As the dust settles on a devastating civil war, the community gathers to face the tragic reality of their actions. The tribe of Benjamin has been nearly wiped out, leaving the nation in a state of profound grief.
The people assemble at a location identified as Bethel, though this does not refer to the well-known city by that name. Instead, it points to Shiloh, which served as the House of God during that era, holding the Tabernacle and the Ark of the Covenant [מצודת דוד, אברבנאל]. There, the people sit in fasting and mourning [אברבנאל], crying bitterly. This outpouring of grief stands in sharp contrast to the tears they shed earlier during the battles [ביאור שטיינזלץ].
Their mourning is driven by two connected tragedies. First, they grieve the loss of forty thousand Israelite soldiers who died in the early stages of the conflict. Second, they mourn the final, horrifying result: the destruction of an entire tribe in Israel. These two disasters are deeply linked. The heavy losses the Israelites suffered at the start of the war sparked intense anger and a drive for revenge. This fury ultimately pushed them to wipe out the tribe of Benjamin entirely, including women and children.
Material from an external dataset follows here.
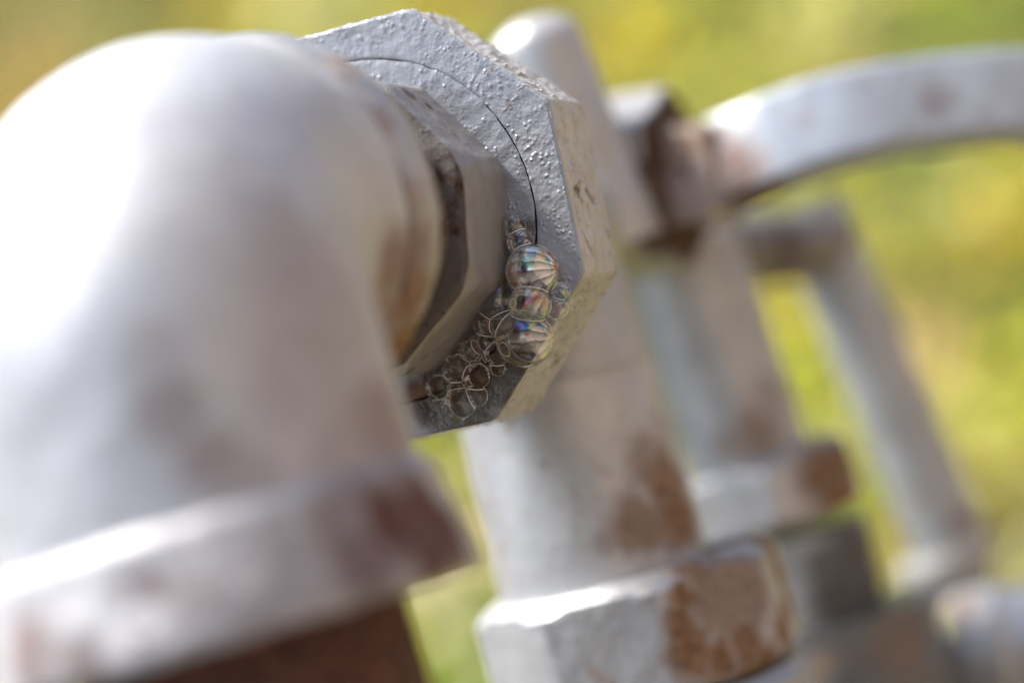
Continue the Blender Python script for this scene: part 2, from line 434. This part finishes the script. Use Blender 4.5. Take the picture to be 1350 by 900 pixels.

In the wake of this disaster, the people engage in deep soul-searching. They try to understand why God was angry with them from the beginning, allowing them to suffer those initial defeats. They realize that these early failures are exactly what triggered the much larger disaster of losing a whole tribe [מלבי״ם]. Furthermore, the six hundred men who managed to survive can no longer be viewed as a functioning tribe; they are merely a broken remnant [מלבי״ם].
The pain is made even worse by the realization that their fallen soldiers did not die heroic deaths fighting a foreign enemy. Instead, their lives were sacrificed for a terrible cause: destroying their own brothers. Both the journey and the final outcome are harsh and bitter [אברבנאל]. Overwhelmed by the terrible mistake they have made, the broken people turn to God. They cry out, seeking His guidance on how to move forward and asking how they can rebuild and restore the tribe they have lost [מצודת דוד].